Dataset extract >>
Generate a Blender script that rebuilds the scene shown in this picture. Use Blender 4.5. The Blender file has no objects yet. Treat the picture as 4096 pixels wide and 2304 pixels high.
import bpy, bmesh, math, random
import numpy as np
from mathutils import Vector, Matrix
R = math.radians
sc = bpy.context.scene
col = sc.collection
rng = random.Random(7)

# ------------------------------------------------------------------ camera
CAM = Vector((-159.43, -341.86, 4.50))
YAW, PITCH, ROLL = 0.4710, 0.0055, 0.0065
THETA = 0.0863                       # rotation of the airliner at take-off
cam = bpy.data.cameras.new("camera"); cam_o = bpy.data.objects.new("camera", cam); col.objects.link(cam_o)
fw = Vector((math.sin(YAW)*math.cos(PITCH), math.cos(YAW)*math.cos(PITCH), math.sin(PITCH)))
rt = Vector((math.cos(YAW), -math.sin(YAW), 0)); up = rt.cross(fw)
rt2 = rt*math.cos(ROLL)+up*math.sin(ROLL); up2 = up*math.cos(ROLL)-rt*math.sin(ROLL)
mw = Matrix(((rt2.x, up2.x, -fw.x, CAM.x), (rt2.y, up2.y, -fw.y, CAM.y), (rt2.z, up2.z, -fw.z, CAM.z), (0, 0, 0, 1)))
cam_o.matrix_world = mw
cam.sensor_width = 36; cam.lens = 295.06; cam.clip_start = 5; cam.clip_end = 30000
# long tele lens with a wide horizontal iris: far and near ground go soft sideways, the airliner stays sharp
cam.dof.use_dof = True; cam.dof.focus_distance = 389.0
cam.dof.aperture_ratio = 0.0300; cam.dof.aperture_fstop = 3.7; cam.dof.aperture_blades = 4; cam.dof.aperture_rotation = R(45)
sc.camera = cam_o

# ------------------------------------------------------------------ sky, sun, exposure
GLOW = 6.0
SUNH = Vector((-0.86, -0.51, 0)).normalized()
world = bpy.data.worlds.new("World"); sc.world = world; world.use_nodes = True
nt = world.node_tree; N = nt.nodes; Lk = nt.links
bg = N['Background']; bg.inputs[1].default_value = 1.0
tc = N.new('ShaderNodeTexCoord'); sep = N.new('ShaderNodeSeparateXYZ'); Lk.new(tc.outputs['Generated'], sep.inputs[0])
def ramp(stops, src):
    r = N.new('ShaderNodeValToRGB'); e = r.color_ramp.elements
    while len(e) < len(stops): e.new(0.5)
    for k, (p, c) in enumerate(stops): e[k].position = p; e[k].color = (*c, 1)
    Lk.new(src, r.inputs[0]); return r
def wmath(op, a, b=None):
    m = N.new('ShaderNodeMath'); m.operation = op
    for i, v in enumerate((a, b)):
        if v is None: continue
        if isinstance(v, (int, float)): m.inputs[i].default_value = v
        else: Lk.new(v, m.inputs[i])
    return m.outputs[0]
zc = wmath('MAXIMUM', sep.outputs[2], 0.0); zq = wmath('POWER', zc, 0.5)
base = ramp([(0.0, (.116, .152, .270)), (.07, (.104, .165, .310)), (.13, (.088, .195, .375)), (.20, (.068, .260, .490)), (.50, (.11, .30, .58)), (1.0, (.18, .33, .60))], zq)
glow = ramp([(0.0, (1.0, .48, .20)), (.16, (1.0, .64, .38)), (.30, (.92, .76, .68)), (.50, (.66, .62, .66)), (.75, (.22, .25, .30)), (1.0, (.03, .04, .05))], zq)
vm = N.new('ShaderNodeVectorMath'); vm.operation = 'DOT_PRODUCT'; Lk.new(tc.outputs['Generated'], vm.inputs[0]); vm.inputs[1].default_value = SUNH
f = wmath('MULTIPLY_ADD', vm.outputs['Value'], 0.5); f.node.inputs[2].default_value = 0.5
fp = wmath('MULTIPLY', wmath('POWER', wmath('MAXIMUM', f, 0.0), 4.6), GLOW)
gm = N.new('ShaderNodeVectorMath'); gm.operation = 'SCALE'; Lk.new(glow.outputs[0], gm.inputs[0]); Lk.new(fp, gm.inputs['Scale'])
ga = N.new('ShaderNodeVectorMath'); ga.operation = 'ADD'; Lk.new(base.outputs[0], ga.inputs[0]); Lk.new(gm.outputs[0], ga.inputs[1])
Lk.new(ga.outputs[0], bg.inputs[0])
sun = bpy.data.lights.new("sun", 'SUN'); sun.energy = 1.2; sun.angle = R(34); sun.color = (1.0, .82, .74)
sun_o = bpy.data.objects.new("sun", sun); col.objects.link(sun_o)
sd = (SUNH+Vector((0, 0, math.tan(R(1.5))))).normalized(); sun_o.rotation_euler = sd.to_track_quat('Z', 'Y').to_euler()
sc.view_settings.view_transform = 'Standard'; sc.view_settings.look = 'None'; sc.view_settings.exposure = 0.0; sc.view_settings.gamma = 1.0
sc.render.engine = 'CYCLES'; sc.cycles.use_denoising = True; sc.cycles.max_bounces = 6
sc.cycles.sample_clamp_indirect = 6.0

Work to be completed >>
Print exactly, and only, the lines beginning at the top of the listing and ending at the line with "rng = random.Random(7)".

The output >>
Generate a Blender script that rebuilds the scene shown in this picture. Use Blender 4.5. The Blender file has no objects yet. Treat the picture as 4096 pixels wide and 2304 pixels high.
import bpy, bmesh, math, random
import numpy as np
from mathutils import Vector, Matrix
R = math.radians
sc = bpy.context.scene
col = sc.collection
rng = random.Random(7)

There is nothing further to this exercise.